Spider-egg-like structured α-MnO₂ as an efficient cathode material for aqueous rechargeable zinc-ion batteries

This study reports the direct hydrothermal growth of α-MnO₂ on carbon fiber textile without the use of polymeric binders, yielding a unique “spider-egg-like” morphology. Unlike conventional MnO₂-based cathodes, where active materials require binders and conductive additives, this approach ensures strong adhesion to the substrate while maintaining high conductivity and mechanical stability. SEM revealed spherical MnO₂ structures entangled within a nanowire network, creating a porous, interconnected architecture that enhances ion diffusion and charge transfer. XRD confirmed the formation of crystalline α-MnO₂, while EDS and XPS validated its elemental composition and mixed-valence states, highlighting its redox activity. Electrochemical characterization demonstrated its potential as a cathode for ARZIBs, delivering an initial capacity of 367 mAh/g.
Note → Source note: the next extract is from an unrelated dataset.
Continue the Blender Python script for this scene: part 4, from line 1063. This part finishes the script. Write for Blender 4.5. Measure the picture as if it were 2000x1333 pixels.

The composite maintained stable discharge capacities of 218, 120, 102, and 79 mAh/g at 0.1C, 0.3C, 0.5C, and 1C, respectively, with 88.94% capacity retention over 350 cycles. Its long-term stability and nearly 100% Coulombic efficiency confirm the robustness of the direct-growth architecture in facilitating reversible Zn²⁺ intercalation. The binder-free synthesis method presents a scalable and eco-friendly alternative to conventional electrode fabrication, reducing processing steps while improving electrochemical performance. This study introduces a novel approach to designing MnO₂ cathodes, offering a high-performance, mechanically stable, and conductive material for next-generation ARZIBs.